::: Records for this task
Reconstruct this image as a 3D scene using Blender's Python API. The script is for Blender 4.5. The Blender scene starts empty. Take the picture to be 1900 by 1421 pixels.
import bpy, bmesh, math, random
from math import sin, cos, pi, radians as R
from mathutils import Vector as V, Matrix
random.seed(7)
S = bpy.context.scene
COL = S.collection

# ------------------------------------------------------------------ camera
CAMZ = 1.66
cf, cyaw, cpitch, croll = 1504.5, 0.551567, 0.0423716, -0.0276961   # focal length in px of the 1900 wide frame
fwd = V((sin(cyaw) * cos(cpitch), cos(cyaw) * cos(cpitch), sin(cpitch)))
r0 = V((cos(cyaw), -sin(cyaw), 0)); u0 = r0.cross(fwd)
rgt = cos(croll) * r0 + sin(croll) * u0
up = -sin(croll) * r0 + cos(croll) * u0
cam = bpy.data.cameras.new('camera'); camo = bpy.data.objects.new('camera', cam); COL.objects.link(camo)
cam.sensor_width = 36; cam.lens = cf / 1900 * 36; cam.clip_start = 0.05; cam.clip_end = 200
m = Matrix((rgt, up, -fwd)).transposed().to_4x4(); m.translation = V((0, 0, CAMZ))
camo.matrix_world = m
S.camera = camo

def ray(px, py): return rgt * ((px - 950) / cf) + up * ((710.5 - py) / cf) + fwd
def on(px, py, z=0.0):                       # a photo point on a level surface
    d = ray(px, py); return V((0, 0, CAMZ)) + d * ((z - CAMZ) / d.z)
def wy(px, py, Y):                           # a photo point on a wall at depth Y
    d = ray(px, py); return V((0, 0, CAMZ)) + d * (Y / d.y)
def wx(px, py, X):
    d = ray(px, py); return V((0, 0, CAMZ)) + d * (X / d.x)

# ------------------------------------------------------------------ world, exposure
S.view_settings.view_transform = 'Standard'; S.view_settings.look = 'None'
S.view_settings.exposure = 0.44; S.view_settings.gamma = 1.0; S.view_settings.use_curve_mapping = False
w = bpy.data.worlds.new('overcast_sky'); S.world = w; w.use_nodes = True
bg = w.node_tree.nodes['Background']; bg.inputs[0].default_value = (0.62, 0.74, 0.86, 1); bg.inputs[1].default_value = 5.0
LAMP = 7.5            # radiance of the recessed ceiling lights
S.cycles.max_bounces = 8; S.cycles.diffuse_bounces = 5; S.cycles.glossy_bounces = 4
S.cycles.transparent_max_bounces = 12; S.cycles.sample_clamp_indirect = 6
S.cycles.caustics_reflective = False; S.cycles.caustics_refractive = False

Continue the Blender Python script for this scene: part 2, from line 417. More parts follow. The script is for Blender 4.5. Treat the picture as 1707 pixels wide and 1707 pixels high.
::::::
Repeat the entries above exactly, beginning at their first line and ending with the line that contains "S.camera = camo", with nothing added.

Reconstruct this image as a 3D scene using Blender's Python API. The script is for Blender 4.5. The Blender scene starts empty. Take the picture to be 1900 by 1421 pixels.
import bpy, bmesh, math, random
from math import sin, cos, pi, radians as R
from mathutils import Vector as V, Matrix
random.seed(7)
S = bpy.context.scene
COL = S.collection

# ------------------------------------------------------------------ camera
CAMZ = 1.66
cf, cyaw, cpitch, croll = 1504.5, 0.551567, 0.0423716, -0.0276961   # focal length in px of the 1900 wide frame
fwd = V((sin(cyaw) * cos(cpitch), cos(cyaw) * cos(cpitch), sin(cpitch)))
r0 = V((cos(cyaw), -sin(cyaw), 0)); u0 = r0.cross(fwd)
rgt = cos(croll) * r0 + sin(croll) * u0
up = -sin(croll) * r0 + cos(croll) * u0
cam = bpy.data.cameras.new('camera'); camo = bpy.data.objects.new('camera', cam); COL.objects.link(camo)
cam.sensor_width = 36; cam.lens = cf / 1900 * 36; cam.clip_start = 0.05; cam.clip_end = 200
m = Matrix((rgt, up, -fwd)).transposed().to_4x4(); m.translation = V((0, 0, CAMZ))
camo.matrix_world = m
S.camera = camo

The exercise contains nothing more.